>> BEGIN
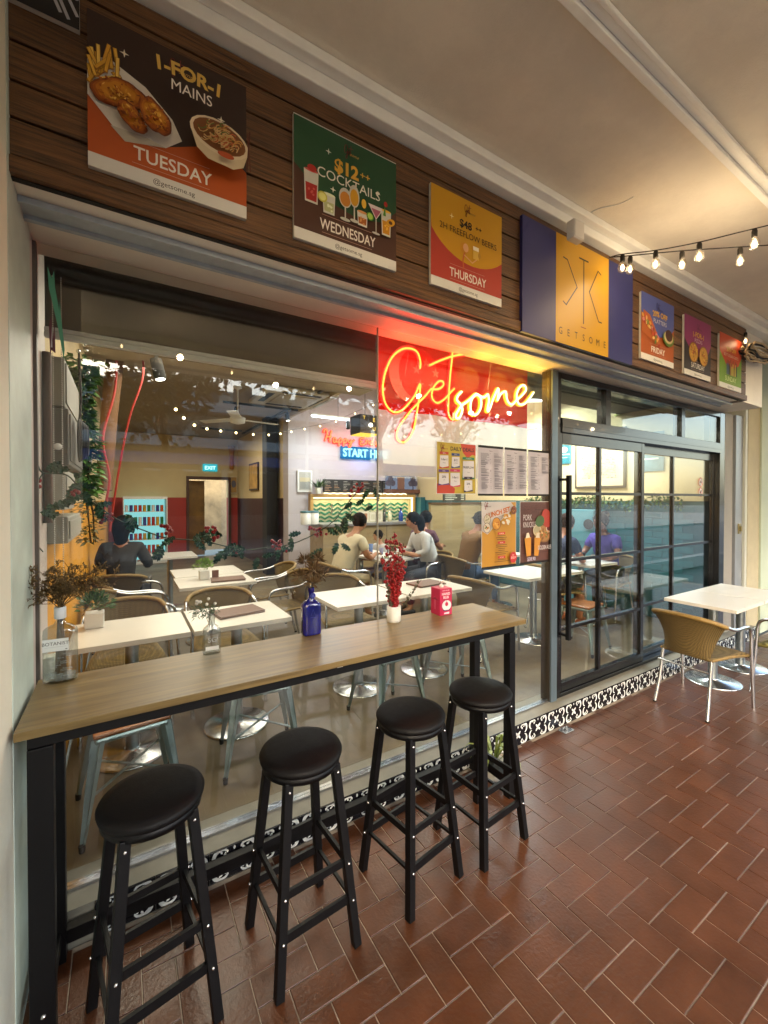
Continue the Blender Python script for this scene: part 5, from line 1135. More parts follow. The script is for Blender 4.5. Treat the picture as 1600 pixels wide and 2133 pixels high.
for k in range(6): m.tube([(.012*k*.4,.085*math.cos(a/12*6.283)*(1-.04*k)+.01*math.sin(k),.1*math.sin(a/12*6.283)*(1-.05*k)) for a in range(24)],.006,5,closed=True) if False else m.tube([(.006*k,(.085-.006*k)*math.cos(a/20*6.283),(.1-.006*k)*math.sin(a/20*6.283)) for a in range(20)],.0055,5,closed=True)
m.tube(smooth_path([(0,.0,.1),(.01,-.05,.2),(0,.02,.34),(0,.0,.42)],6),.005,5); m.build('cable_loops',m_dk,t)
t=thing('wall_conduit','brown pipe running up the left wall beside the blind chain','pipe',(-.262,2.2,1.0)); MB().tube([(0,0,.55),(0,0,1.25)],.016,10).build('pipe',mat('brown pipe','#4a3026',.6),t); MB().box(-.02,.02,-.03,.03,-.9,.0).build('lower_batten',m_cream,t)
t=thing('timber_post','rough brown timber post wrapped with red garland against the left wall','post',(-.16,5.0,FZ)); MB().tube([(0,0,1.6),(.05,.1,2.4),(.12,.2,3.14)],[.07,.075,.08],8).build('timber',mat('rough timber','#6b4a2a',.8,var=.2),t)
m=MB(); m.tube(smooth_path([(-.02,-.1,1.3),(.05,-.12,1.7),(.0,-.1,2.1),(.1,-.02,2.6),(.12,.0,3.1)],8),[.011]*33,6); m.tube(smooth_path([(.05,-.15,1.2),(.13,-.2,1.8),(.22,-.25,2.3),(.34,-.2,2.75),(.30,-.1,3.14)],8),.009,6); m.build('red_garland',mat('red tinsel','#a5281c',.5,bump=.5,bs=80),t)
# hanging vine
def vine(label,x,y,z0,z1,r,n,mt,L=.05):
    t=thing('hanging_vine',label,'vine',(x,y,z0),0,'hanging vines on the left wall'); m=MB(); H=z1-z0
    for k in range(n):
        z=rnd.uniform(0,H); a=rnd.uniform(0,6.28); q=r*math.sqrt(rnd.random())*(.65+.35*math.sin(z*9)); d=Vector((math.cos(a),math.sin(a),rnd.uniform(-.9,.3)))
        m.leaf((q*math.cos(a),q*math.sin(a),z),d,(rnd.uniform(-.5,.5),rnd.uniform(-.5,.5),1),L*rnd.uniform(.6,1.2),L*.55)
    m.build('foliage',mt,t); m=MB()
    for k in range(4): m.tube([(rnd.uniform(-.03,.03),rnd.uniform(-.03,.03),H),(rnd.uniform(-.04,.04),rnd.uniform(-.04,.04),H*.5),(rnd.uniform(-.04,.04),0,0)],.004,4)
    m.build('vine_stems',mat('brown twig'),t); return t
q=onX(190,900,-.15); vine('dense green leafy vine hanging beside the electrical boxes',-.20,3.15,1.68,2.50,.085,1300,mat('vine green','#4d7a2a',.5,var=.4,vs=20),.06)
vine('sparser pale vine trailing lower on the left wall',-.20,3.5,1.35,1.75,.085,260,mat('pale vine leaf','#7a7a55',.6,var=.3),.045)
t=thing('hanging_ornaments','dangling silver and glass ornaments at the top of the left wall','ornaments',(-.22,3.0,2.3)); m=MB()
for k in range(16): m.ball((rnd.uniform(0,.05),rnd.uniform(0,.3),rnd.uniform(.0,.45)),.012,8,6)
m.build('beads',m_alu,t)
t=thing('window_decal','torn green and maroon window decal at the top left of the glass','decal',(-.235,2.012,2.2)); p=Print()
p.poly([(0,.32),(.012,.28),(.02,.31),(.022,.25),(.035,.16),(.034,.21),(.05,.02),(.047,-.02),(.03,.1),(.012,.2),(.004,.24)],'#4f9a80'); p.poly([(.003,.1),(.01,.14),(.014,.05),(.02,.12),(.022,.0),(.01,.01),(.006,-.01)],'#5a2a3a'); p.poly([(.008,.02),(.012,.1),(.013,.02)],'#b8b0c0')
p.build('printed_film',t)
# ---- holly garland across the inside of the glass
hg=thing('holly_garland','artificial holly garland with red berries swagged across the inside of the window','garland',(0,2.07,1.5))
GP=[(78,965),(90,985),(140,990),(175,1030),(205,1055),(250,1085),(300,1105),(345,1120),(400,1125),(430,1128),(480,1140),(520,1145),(560,1140),(600,1135),(640,1120),(690,1090),(715,1060),(735,1035),(760,1010),(785,1020)]
P=[p-hg.location for p in pix(GP,2.07)]; P=smooth_path(P,5); P=[p+Vector((0,rnd.uniform(-.006,.006),0)) for p in P]
m=MB(); m.tube(P,.0028,5); m.tube([p-hg.location for p in smooth_path(pix([(90,985),(72,1020),(78,1070),(70,1120),(90,1150)],2.06),5)],.0022,5); m.build('stem',mat('wire stem','#2c3a24',.6),hg)
def holly(m,p,ang,L,tilt):
    p=Vector(p); d=Vector((math.cos(ang),rnd.uniform(-.25,.25),math.sin(ang))).normalized(); n=Vector((rnd.uniform(-.4,.4),-1,tilt)).normalized(); x=d.cross(n).normalized()
    prof=[(0,.02),(.1,.18),(.2,.42),(.27,.24),(.4,.5),(.48,.28),(.62,.46),(.7,.22),(.84,.28),(.9,.1),(1,0)]
    vs=[p+d*(L*t)+n*(.006*math.sin(t*6)) for t,_ in prof]; k=len(vs)
    vs+=[p+d*(L*t)+x*(w*L*.55)+n*.008*(i%2) for i,(t,w) in enumerate(prof)]+[p+d*(L*t)-x*(w*L*.55)+n*.008*(i%2) for i,(t,w) in enumerate(prof)]
    fs=[(i,i+1,k+i+1,k+i) for i in range(k-1)]+[(i+1,i,2*k+i,2*k+i+1) for i in range(k-1)]; m.add(vs,fs)
for (u,v,n) in ((92,975,2),(78,1060,1),(100,1052,2),(160,1003,3),(165,1022,2),(205,1050,2),(265,1070,2),(340,1140,3),(395,1120,2),(420,1110,2),(465,1140,4),(490,1145,3),(540,1160,2),(590,1140,2),(600,1120,2),(640,1160,3),(690,1095,2),(700,1130,2),(725,1075,4),(742,1045,2),(770,1020,2),(780,1060,1)):
    for k in range(n):
        o=MB(); holly(o,onY(u+rnd.uniform(-10,10),v+rnd.uniform(-8,8),2.065)-hg.location,rnd.uniform(-2.6,.6),rnd.uniform(.06,.085),rnd.uniform(-.3,.5)); o.build('holly_leaf',m_dgreen,hg)
m=MB()
for (u,v,n) in ((153,1028,6),(75,1005,4),(220,1080,8),(345,1103,8),(438,1105,7),(445,1118,4),(578,1135,7),(590,1142,4),(655,1103,7),(668,1110,4),(745,1015,7),(740,1028,4)):
    for k in range(n+2):
        q=onY(u+rnd.uniform(-12,12),v+rnd.uniform(-9,9),2.065+rnd.uniform(-.01,.01))-hg.location; m.ball(q,.0085,9,6)
m.build('berries',m_red,hg)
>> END
Images in the data above are to be skipped. Retype all other material exactly.

Continue the Blender Python script for this scene: part 5, from line 1135. More parts follow. The script is for Blender 4.5. Treat the picture as 1600 pixels wide and 2133 pixels high.
for k in range(6): m.tube([(.012*k*.4,.085*math.cos(a/12*6.283)*(1-.04*k)+.01*math.sin(k),.1*math.sin(a/12*6.283)*(1-.05*k)) for a in range(24)],.006,5,closed=True) if False else m.tube([(.006*k,(.085-.006*k)*math.cos(a/20*6.283),(.1-.006*k)*math.sin(a/20*6.283)) for a in range(20)],.0055,5,closed=True)
m.tube(smooth_path([(0,.0,.1),(.01,-.05,.2),(0,.02,.34),(0,.0,.42)],6),.005,5); m.build('cable_loops',m_dk,t)
t=thing('wall_conduit','brown pipe running up the left wall beside the blind chain','pipe',(-.262,2.2,1.0)); MB().tube([(0,0,.55),(0,0,1.25)],.016,10).build('pipe',mat('brown pipe','#4a3026',.6),t); MB().box(-.02,.02,-.03,.03,-.9,.0).build('lower_batten',m_cream,t)
t=thing('timber_post','rough brown timber post wrapped with red garland against the left wall','post',(-.16,5.0,FZ)); MB().tube([(0,0,1.6),(.05,.1,2.4),(.12,.2,3.14)],[.07,.075,.08],8).build('timber',mat('rough timber','#6b4a2a',.8,var=.2),t)
m=MB(); m.tube(smooth_path([(-.02,-.1,1.3),(.05,-.12,1.7),(.0,-.1,2.1),(.1,-.02,2.6),(.12,.0,3.1)],8),[.011]*33,6); m.tube(smooth_path([(.05,-.15,1.2),(.13,-.2,1.8),(.22,-.25,2.3),(.34,-.2,2.75),(.30,-.1,3.14)],8),.009,6); m.build('red_garland',mat('red tinsel','#a5281c',.5,bump=.5,bs=80),t)
# hanging vine
def vine(label,x,y,z0,z1,r,n,mt,L=.05):
    t=thing('hanging_vine',label,'vine',(x,y,z0),0,'hanging vines on the left wall'); m=MB(); H=z1-z0
    for k in range(n):
        z=rnd.uniform(0,H); a=rnd.uniform(0,6.28); q=r*math.sqrt(rnd.random())*(.65+.35*math.sin(z*9)); d=Vector((math.cos(a),math.sin(a),rnd.uniform(-.9,.3)))
        m.leaf((q*math.cos(a),q*math.sin(a),z),d,(rnd.uniform(-.5,.5),rnd.uniform(-.5,.5),1),L*rnd.uniform(.6,1.2),L*.55)
    m.build('foliage',mt,t); m=MB()
    for k in range(4): m.tube([(rnd.uniform(-.03,.03),rnd.uniform(-.03,.03),H),(rnd.uniform(-.04,.04),rnd.uniform(-.04,.04),H*.5),(rnd.uniform(-.04,.04),0,0)],.004,4)
    m.build('vine_stems',mat('brown twig'),t); return t
q=onX(190,900,-.15); vine('dense green leafy vine hanging beside the electrical boxes',-.20,3.15,1.68,2.50,.085,1300,mat('vine green','#4d7a2a',.5,var=.4,vs=20),.06)
vine('sparser pale vine trailing lower on the left wall',-.20,3.5,1.35,1.75,.085,260,mat('pale vine leaf','#7a7a55',.6,var=.3),.045)
t=thing('hanging_ornaments','dangling silver and glass ornaments at the top of the left wall','ornaments',(-.22,3.0,2.3)); m=MB()
for k in range(16): m.ball((rnd.uniform(0,.05),rnd.uniform(0,.3),rnd.uniform(.0,.45)),.012,8,6)
m.build('beads',m_alu,t)
t=thing('window_decal','torn green and maroon window decal at the top left of the glass','decal',(-.235,2.012,2.2)); p=Print()
p.poly([(0,.32),(.012,.28),(.02,.31),(.022,.25),(.035,.16),(.034,.21),(.05,.02),(.047,-.02),(.03,.1),(.012,.2),(.004,.24)],'#4f9a80'); p.poly([(.003,.1),(.01,.14),(.014,.05),(.02,.12),(.022,.0),(.01,.01),(.006,-.01)],'#5a2a3a'); p.poly([(.008,.02),(.012,.1),(.013,.02)],'#b8b0c0')
p.build('printed_film',t)
# ---- holly garland across the inside of the glass
hg=thing('holly_garland','artificial holly garland with red berries swagged across the inside of the window','garland',(0,2.07,1.5))
GP=[(78,965),(90,985),(140,990),(175,1030),(205,1055),(250,1085),(300,1105),(345,1120),(400,1125),(430,1128),(480,1140),(520,1145),(560,1140),(600,1135),(640,1120),(690,1090),(715,1060),(735,1035),(760,1010),(785,1020)]
P=[p-hg.location for p in pix(GP,2.07)]; P=smooth_path(P,5); P=[p+Vector((0,rnd.uniform(-.006,.006),0)) for p in P]
m=MB(); m.tube(P,.0028,5); m.tube([p-hg.location for p in smooth_path(pix([(90,985),(72,1020),(78,1070),(70,1120),(90,1150)],2.06),5)],.0022,5); m.build('stem',mat('wire stem','#2c3a24',.6),hg)
def holly(m,p,ang,L,tilt):
    p=Vector(p); d=Vector((math.cos(ang),rnd.uniform(-.25,.25),math.sin(ang))).normalized(); n=Vector((rnd.uniform(-.4,.4),-1,tilt)).normalized(); x=d.cross(n).normalized()
    prof=[(0,.02),(.1,.18),(.2,.42),(.27,.24),(.4,.5),(.48,.28),(.62,.46),(.7,.22),(.84,.28),(.9,.1),(1,0)]
    vs=[p+d*(L*t)+n*(.006*math.sin(t*6)) for t,_ in prof]; k=len(vs)
    vs+=[p+d*(L*t)+x*(w*L*.55)+n*.008*(i%2) for i,(t,w) in enumerate(prof)]+[p+d*(L*t)-x*(w*L*.55)+n*.008*(i%2) for i,(t,w) in enumerate(prof)]
    fs=[(i,i+1,k+i+1,k+i) for i in range(k-1)]+[(i+1,i,2*k+i,2*k+i+1) for i in range(k-1)]; m.add(vs,fs)
for (u,v,n) in ((92,975,2),(78,1060,1),(100,1052,2),(160,1003,3),(165,1022,2),(205,1050,2),(265,1070,2),(340,1140,3),(395,1120,2),(420,1110,2),(465,1140,4),(490,1145,3),(540,1160,2),(590,1140,2),(600,1120,2),(640,1160,3),(690,1095,2),(700,1130,2),(725,1075,4),(742,1045,2),(770,1020,2),(780,1060,1)):
    for k in range(n):
        o=MB(); holly(o,onY(u+rnd.uniform(-10,10),v+rnd.uniform(-8,8),2.065)-hg.location,rnd.uniform(-2.6,.6),rnd.uniform(.06,.085),rnd.uniform(-.3,.5)); o.build('holly_leaf',m_dgreen,hg)
m=MB()
for (u,v,n) in ((153,1028,6),(75,1005,4),(220,1080,8),(345,1103,8),(438,1105,7),(445,1118,4),(578,1135,7),(590,1142,4),(655,1103,7),(668,1110,4),(745,1015,7),(740,1028,4)):
    for k in range(n+2):
        q=onY(u+rnd.uniform(-12,12),v+rnd.uniform(-9,9),2.065+rnd.uniform(-.01,.01))-hg.location; m.ball(q,.0085,9,6)
m.build('berries',m_red,hg)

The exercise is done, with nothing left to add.